Reproduce the records below exactly as they appear.
====== RECORDS TO PROCESS ======
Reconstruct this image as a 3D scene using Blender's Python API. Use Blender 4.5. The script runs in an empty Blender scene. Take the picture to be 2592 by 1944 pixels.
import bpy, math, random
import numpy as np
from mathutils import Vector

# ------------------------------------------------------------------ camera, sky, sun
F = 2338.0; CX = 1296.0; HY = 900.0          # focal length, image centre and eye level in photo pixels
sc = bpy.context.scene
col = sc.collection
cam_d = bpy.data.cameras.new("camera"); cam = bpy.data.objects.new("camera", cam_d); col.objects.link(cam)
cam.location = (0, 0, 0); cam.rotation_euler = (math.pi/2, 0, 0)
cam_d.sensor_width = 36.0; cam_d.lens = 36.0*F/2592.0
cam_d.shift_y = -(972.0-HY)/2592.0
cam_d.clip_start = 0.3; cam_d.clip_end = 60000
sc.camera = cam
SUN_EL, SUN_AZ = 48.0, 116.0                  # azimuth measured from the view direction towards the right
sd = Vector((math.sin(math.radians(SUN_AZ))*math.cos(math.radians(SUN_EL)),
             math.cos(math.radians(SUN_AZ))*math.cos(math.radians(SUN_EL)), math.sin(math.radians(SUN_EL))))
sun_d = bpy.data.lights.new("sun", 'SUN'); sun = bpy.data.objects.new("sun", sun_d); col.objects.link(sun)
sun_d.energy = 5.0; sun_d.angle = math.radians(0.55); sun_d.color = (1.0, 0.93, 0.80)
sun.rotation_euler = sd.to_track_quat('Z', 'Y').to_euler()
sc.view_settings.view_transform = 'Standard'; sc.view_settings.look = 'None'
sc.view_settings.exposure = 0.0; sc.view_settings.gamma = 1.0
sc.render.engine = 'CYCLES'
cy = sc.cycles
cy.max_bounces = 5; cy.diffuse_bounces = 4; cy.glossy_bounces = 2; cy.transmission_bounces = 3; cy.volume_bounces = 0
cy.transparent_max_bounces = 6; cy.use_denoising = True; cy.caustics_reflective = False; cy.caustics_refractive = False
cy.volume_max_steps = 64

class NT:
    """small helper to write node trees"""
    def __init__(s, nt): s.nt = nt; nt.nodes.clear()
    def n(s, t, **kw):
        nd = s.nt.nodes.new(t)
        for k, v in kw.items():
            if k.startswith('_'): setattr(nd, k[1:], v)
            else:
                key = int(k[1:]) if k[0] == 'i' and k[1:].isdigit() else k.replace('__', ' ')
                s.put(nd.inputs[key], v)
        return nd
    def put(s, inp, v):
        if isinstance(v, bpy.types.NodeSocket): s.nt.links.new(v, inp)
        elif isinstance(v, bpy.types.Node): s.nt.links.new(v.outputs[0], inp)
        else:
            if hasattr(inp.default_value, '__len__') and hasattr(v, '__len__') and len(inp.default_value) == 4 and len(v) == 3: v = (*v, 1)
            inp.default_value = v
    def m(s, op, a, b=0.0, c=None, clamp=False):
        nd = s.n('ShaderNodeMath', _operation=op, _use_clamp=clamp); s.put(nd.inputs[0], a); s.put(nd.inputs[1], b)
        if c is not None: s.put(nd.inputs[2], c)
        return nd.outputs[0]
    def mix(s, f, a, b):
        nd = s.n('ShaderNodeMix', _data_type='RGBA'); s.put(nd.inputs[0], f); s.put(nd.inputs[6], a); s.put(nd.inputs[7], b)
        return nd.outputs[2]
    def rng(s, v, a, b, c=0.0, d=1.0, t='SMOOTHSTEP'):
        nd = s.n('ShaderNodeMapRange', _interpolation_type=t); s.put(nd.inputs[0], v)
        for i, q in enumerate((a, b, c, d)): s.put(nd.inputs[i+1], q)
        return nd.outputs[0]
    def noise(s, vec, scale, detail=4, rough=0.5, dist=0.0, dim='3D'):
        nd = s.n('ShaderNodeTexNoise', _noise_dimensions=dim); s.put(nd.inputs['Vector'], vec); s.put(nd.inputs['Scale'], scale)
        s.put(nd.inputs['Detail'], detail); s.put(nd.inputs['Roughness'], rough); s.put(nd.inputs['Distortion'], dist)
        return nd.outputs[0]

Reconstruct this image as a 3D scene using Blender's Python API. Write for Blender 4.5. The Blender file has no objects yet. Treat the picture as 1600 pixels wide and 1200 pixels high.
======
EXERCISE SOLUTION
Reconstruct this image as a 3D scene using Blender's Python API. Use Blender 4.5. The script runs in an empty Blender scene. Take the picture to be 2592 by 1944 pixels.
import bpy, math, random
import numpy as np
from mathutils import Vector

# ------------------------------------------------------------------ camera, sky, sun
F = 2338.0; CX = 1296.0; HY = 900.0          # focal length, image centre and eye level in photo pixels
sc = bpy.context.scene
col = sc.collection
cam_d = bpy.data.cameras.new("camera"); cam = bpy.data.objects.new("camera", cam_d); col.objects.link(cam)
cam.location = (0, 0, 0); cam.rotation_euler = (math.pi/2, 0, 0)
cam_d.sensor_width = 36.0; cam_d.lens = 36.0*F/2592.0
cam_d.shift_y = -(972.0-HY)/2592.0
cam_d.clip_start = 0.3; cam_d.clip_end = 60000
sc.camera = cam
SUN_EL, SUN_AZ = 48.0, 116.0                  # azimuth measured from the view direction towards the right
sd = Vector((math.sin(math.radians(SUN_AZ))*math.cos(math.radians(SUN_EL)),
             math.cos(math.radians(SUN_AZ))*math.cos(math.radians(SUN_EL)), math.sin(math.radians(SUN_EL))))
sun_d = bpy.data.lights.new("sun", 'SUN'); sun = bpy.data.objects.new("sun", sun_d); col.objects.link(sun)
sun_d.energy = 5.0; sun_d.angle = math.radians(0.55); sun_d.color = (1.0, 0.93, 0.80)
sun.rotation_euler = sd.to_track_quat('Z', 'Y').to_euler()
sc.view_settings.view_transform = 'Standard'; sc.view_settings.look = 'None'
sc.view_settings.exposure = 0.0; sc.view_settings.gamma = 1.0
sc.render.engine = 'CYCLES'
cy = sc.cycles
cy.max_bounces = 5; cy.diffuse_bounces = 4; cy.glossy_bounces = 2; cy.transmission_bounces = 3; cy.volume_bounces = 0
cy.transparent_max_bounces = 6; cy.use_denoising = True; cy.caustics_reflective = False; cy.caustics_refractive = False
cy.volume_max_steps = 64

class NT:
    """small helper to write node trees"""
    def __init__(s, nt): s.nt = nt; nt.nodes.clear()
    def n(s, t, **kw):
        nd = s.nt.nodes.new(t)
        for k, v in kw.items():
            if k.startswith('_'): setattr(nd, k[1:], v)
            else:
                key = int(k[1:]) if k[0] == 'i' and k[1:].isdigit() else k.replace('__', ' ')
                s.put(nd.inputs[key], v)
        return nd
    def put(s, inp, v):
        if isinstance(v, bpy.types.NodeSocket): s.nt.links.new(v, inp)
        elif isinstance(v, bpy.types.Node): s.nt.links.new(v.outputs[0], inp)
        else:
            if hasattr(inp.default_value, '__len__') and hasattr(v, '__len__') and len(inp.default_value) == 4 and len(v) == 3: v = (*v, 1)
            inp.default_value = v
    def m(s, op, a, b=0.0, c=None, clamp=False):
        nd = s.n('ShaderNodeMath', _operation=op, _use_clamp=clamp); s.put(nd.inputs[0], a); s.put(nd.inputs[1], b)
        if c is not None: s.put(nd.inputs[2], c)
        return nd.outputs[0]
    def mix(s, f, a, b):
        nd = s.n('ShaderNodeMix', _data_type='RGBA'); s.put(nd.inputs[0], f); s.put(nd.inputs[6], a); s.put(nd.inputs[7], b)
        return nd.outputs[2]
    def rng(s, v, a, b, c=0.0, d=1.0, t='SMOOTHSTEP'):
        nd = s.n('ShaderNodeMapRange', _interpolation_type=t); s.put(nd.inputs[0], v)
        for i, q in enumerate((a, b, c, d)): s.put(nd.inputs[i+1], q)
        return nd.outputs[0]
    def noise(s, vec, scale, detail=4, rough=0.5, dist=0.0, dim='3D'):
        nd = s.n('ShaderNodeTexNoise', _noise_dimensions=dim); s.put(nd.inputs['Vector'], vec); s.put(nd.inputs['Scale'], scale)
        s.put(nd.inputs['Detail'], detail); s.put(nd.inputs['Roughness'], rough); s.put(nd.inputs['Distortion'], dist)
        return nd.outputs[0]

Reconstruct this image as a 3D scene using Blender's Python API. Write for Blender 4.5. The Blender file has no objects yet. Treat the picture as 1600 pixels wide and 1200 pixels high.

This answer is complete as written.